В каждой мелочи этого ритуала есть тонкая прелесть своеволия: вместо жесткого, не вами установленного расписания - свобода выбора: маршрута, времени, скорости. По Старому Свету можно странствовать, посещая разные страны, но по Америке именно путе-шествуют - шествуют по пути, с небрежно обозначенным адресом. Тут главное не место назначения, а дорога к нему. Вот почему для американских путешествий необходим автомобиль.

Америку нельзя осматривать, как Европу. Вернее, можно, но тогда уж пеняйте на себя - разочарование неизбежно. Его можно скрыть даже от себя - а то как-то неловко: Остапу, видите ли, горы не понравились. Но чувство недоумения все равно остается. Нет в Америке Парижа, и сделать с этим ничего нельзя. Американские города скучны и невыразительны, музеи - хороши, но обычны, исторические памятники - незатейливы, руины отсутствуют напрочь. Так на что же смотреть-то в Америке? Чего ради сюда приезжать?

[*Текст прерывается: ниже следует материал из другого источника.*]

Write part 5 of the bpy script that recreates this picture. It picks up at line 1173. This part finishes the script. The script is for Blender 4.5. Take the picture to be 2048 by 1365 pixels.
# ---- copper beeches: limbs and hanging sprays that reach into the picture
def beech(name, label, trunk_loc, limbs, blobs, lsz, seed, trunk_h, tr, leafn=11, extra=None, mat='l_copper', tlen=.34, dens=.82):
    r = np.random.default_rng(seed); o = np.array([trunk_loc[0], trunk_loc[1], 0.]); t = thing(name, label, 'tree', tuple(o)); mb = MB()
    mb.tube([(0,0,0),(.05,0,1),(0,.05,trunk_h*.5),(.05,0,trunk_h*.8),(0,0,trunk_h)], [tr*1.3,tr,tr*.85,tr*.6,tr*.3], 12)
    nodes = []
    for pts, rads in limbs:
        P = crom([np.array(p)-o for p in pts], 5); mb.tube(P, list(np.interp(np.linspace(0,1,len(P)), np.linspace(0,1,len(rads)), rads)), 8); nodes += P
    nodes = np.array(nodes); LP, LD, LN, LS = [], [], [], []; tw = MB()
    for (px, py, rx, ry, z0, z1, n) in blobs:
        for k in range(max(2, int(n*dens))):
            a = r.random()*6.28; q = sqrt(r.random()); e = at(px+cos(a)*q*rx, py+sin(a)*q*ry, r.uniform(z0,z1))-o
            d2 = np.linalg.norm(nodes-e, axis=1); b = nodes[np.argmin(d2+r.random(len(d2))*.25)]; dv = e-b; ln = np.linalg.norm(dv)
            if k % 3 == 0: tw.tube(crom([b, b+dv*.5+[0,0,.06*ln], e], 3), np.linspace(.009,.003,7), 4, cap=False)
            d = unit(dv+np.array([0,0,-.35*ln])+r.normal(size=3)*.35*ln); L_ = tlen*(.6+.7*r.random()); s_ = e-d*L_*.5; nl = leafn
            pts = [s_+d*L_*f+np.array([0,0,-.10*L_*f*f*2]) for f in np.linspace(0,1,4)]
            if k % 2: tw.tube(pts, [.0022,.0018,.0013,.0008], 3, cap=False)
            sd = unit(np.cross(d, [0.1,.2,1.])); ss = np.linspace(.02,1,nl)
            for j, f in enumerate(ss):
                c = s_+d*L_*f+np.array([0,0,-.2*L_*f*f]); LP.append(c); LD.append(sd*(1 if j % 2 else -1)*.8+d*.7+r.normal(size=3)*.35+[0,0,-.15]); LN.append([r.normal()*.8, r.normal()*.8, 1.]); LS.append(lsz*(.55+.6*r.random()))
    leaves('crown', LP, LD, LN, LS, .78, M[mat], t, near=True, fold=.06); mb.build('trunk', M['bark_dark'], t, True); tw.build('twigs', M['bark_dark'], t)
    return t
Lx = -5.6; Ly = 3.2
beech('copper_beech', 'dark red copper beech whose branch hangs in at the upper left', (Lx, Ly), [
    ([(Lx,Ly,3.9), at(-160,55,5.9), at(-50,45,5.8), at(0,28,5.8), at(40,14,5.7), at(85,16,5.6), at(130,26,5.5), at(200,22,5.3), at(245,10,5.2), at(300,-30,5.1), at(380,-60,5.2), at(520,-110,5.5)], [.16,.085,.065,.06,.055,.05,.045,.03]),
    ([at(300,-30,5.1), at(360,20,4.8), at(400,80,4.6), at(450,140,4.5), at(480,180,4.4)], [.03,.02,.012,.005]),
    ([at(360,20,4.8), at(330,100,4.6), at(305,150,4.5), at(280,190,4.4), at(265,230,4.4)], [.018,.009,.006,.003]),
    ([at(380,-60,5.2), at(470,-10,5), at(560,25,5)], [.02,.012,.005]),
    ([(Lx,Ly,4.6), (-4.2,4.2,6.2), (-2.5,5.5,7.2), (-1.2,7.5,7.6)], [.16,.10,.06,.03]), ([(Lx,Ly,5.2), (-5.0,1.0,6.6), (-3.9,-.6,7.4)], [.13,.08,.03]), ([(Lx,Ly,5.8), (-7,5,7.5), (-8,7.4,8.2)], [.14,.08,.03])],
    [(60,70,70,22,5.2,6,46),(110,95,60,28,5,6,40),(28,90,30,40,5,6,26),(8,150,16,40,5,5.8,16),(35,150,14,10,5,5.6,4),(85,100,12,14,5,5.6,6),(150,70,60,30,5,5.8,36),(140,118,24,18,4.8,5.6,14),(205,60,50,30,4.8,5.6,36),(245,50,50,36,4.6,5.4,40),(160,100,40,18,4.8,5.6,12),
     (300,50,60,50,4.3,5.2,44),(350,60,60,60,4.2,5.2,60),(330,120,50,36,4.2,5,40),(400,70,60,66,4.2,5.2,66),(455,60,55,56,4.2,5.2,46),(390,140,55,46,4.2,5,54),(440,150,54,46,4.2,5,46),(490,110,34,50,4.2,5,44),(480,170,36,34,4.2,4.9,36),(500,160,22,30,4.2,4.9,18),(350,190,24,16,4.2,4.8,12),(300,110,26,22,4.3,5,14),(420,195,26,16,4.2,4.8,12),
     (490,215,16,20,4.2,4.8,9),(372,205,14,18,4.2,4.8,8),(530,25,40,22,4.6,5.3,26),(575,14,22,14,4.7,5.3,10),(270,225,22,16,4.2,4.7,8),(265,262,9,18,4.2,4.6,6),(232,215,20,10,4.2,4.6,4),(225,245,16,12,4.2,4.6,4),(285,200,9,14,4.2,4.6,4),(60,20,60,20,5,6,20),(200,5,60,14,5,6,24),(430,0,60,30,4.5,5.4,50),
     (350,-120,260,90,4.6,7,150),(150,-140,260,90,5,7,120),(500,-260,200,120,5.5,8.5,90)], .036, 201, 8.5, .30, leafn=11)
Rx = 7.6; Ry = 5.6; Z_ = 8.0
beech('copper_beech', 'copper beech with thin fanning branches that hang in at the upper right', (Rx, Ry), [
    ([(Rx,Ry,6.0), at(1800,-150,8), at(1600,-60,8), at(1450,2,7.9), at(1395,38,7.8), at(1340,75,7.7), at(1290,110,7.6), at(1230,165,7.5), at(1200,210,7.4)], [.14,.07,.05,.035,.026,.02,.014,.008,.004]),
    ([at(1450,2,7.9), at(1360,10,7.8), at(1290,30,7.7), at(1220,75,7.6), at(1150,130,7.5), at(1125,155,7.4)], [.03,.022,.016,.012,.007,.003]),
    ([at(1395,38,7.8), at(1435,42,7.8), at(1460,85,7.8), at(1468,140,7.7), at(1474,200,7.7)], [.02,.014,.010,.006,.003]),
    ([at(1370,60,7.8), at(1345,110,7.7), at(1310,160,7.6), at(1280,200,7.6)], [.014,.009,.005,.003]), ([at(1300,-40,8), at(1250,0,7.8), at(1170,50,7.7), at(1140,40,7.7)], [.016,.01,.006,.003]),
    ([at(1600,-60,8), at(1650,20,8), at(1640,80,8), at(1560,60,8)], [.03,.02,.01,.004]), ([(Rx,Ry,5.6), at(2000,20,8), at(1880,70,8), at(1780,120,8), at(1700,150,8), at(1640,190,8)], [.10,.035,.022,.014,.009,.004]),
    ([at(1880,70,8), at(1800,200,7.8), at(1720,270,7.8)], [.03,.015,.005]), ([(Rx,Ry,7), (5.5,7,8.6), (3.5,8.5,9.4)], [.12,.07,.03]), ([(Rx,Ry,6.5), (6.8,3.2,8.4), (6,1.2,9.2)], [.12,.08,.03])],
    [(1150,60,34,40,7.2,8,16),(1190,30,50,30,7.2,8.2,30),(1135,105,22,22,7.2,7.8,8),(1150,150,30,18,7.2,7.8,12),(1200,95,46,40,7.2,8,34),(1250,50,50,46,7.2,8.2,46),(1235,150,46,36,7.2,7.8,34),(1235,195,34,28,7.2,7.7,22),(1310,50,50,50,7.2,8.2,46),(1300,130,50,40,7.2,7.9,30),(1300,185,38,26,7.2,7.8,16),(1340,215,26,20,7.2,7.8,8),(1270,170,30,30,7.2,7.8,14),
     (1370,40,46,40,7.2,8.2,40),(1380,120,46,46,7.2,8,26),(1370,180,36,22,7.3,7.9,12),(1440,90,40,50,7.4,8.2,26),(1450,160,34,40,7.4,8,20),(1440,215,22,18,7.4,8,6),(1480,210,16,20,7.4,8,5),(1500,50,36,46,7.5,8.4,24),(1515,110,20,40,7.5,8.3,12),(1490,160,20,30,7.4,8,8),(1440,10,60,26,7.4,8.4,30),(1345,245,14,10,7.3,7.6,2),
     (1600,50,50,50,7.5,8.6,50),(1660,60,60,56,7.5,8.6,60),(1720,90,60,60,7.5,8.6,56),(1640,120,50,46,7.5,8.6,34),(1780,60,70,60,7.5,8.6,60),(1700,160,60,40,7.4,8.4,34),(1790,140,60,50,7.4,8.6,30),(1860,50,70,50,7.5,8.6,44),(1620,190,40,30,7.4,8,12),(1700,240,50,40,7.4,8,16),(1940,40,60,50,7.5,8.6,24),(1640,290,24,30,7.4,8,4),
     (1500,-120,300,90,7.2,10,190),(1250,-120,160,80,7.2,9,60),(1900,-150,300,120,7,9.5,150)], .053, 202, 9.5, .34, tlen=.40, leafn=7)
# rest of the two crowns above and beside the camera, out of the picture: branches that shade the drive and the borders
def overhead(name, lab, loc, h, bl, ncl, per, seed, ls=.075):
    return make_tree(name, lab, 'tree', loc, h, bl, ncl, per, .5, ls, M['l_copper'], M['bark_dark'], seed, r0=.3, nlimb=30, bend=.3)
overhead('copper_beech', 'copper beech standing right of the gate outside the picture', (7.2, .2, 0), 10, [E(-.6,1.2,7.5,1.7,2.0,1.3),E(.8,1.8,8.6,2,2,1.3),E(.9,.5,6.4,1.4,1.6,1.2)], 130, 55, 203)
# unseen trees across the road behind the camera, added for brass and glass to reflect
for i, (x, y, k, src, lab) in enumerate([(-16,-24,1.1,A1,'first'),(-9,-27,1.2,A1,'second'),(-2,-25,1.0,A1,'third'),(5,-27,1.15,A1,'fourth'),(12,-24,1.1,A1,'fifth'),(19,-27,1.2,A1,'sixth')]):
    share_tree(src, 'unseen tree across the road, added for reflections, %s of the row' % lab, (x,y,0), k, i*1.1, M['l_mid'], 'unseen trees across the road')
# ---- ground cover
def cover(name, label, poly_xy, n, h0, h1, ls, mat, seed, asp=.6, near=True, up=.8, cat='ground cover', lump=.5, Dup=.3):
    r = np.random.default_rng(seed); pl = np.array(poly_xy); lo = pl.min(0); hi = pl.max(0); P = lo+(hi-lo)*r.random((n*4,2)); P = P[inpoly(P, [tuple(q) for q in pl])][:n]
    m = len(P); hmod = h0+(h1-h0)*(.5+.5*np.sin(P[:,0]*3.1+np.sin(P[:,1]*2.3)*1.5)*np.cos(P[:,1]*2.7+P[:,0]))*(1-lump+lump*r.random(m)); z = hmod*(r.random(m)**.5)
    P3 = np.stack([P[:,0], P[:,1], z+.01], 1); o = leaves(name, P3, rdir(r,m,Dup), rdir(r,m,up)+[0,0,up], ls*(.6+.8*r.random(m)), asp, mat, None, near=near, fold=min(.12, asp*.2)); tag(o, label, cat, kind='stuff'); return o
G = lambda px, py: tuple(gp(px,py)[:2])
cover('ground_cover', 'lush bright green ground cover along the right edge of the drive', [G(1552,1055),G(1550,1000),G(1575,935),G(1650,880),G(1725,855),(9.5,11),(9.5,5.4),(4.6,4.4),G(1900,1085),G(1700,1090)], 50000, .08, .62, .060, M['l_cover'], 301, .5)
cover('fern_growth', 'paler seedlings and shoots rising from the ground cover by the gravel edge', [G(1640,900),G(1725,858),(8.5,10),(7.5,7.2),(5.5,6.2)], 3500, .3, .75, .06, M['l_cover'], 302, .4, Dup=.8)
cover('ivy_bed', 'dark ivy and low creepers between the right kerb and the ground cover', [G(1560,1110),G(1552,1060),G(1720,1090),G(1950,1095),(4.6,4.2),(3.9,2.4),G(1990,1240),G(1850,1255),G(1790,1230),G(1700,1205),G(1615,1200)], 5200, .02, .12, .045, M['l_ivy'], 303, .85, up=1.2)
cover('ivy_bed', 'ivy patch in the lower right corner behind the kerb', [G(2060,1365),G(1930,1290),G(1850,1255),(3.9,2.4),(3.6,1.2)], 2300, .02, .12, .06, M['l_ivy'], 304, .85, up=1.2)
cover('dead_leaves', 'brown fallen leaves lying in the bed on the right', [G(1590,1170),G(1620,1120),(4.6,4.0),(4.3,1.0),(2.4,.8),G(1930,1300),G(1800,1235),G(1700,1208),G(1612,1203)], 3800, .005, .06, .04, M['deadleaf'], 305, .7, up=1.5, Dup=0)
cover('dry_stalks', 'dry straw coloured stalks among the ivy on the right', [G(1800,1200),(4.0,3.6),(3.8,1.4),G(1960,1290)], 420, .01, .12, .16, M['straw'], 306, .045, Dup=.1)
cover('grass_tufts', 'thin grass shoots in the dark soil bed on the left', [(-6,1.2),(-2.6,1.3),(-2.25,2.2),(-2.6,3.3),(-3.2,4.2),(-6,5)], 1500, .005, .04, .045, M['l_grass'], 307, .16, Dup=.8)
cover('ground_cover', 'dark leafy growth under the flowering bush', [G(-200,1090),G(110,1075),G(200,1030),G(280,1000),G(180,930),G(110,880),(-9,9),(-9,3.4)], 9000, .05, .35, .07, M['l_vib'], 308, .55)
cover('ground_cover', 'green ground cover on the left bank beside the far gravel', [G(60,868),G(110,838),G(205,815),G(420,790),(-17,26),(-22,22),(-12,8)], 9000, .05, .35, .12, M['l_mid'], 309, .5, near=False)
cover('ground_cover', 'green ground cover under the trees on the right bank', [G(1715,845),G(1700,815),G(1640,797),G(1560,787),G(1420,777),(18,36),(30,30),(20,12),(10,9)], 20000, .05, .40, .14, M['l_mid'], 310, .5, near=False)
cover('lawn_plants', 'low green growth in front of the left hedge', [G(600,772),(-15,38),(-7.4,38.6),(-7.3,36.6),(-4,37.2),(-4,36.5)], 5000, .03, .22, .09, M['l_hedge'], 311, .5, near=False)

Эти вопросы остро стоят перед нашими соотечественниками, которые рвутся в Америку с бешеной, но слепой страстью. Есть у меня один знакомый рижанин - интеллектуал, переводчик, знаток американской прозы, который так вожделел к Соединенным Штатам, что по дороге сюда потерял семью.

И что же? Попав в Нью-Йорк, он на весь месяц засел в Квинсе, удовлетворяя любопытство осмотром гастронома "У Мони".

История эта достаточно типичная. Постоянно встречаясь с российскими гостями и задавая им дежурный вопрос о впечатлениях, я всегда встречаю в ответ смущенную улыбку и общие рассуждения, ради которых не стоило пересекать океан.

Незамеченная иностранцами истина об Америке заключается в том, что она, во всяком случае, ее большая и самая здоровая часть, не ценит своих городов. Потому с такой легкостью и отдает их на откуп бездомным и наивным туристам.

Себе Америка оставляет лакомую часть - всю остальную страну с ее пустынными лесами, горами, реками и морями.

Разменивая цивилизацию на географию, культуру на природу, естественный рельеф на искусственный, она в накладе не остается. Но оценить эту сделку можно только тогда, когда научишься путешествовать не по-европейски, а по-американски.

Секрет этого искусства лежит на поверхности - он в дороге. Она и есть цель пути. Движение становится не транзитным, но перманентным состоянием. Не из пункта А в пункт Б движется путешественник, он погружается в дорогу, как в самого себя. Характерно, что коренные американцы никогда не жалуются на длину пути. Они дисциплинированно и спокойно сидят целыми днями в машине - подвиг, недоступный европейцу.

Передвижение само по себе - награда путешественнику. Жадно покрывая милю за милей, он растворяет себя в первозданной пустоте, огромные запасы которой все еще содержит в себе Новый Свет.

Как колобок, который неизвестно для чего ушел от бабушки с дедушкой, мы катимся в даль, в пространство, которое обретает под колесами материальность, вещественность, почти физическую осязаемость. Абстракция карты наполняется значимым содержанием. Она оживает, отрывается от бумаги, выходит из двухмерной плоскости в реальную жизнь.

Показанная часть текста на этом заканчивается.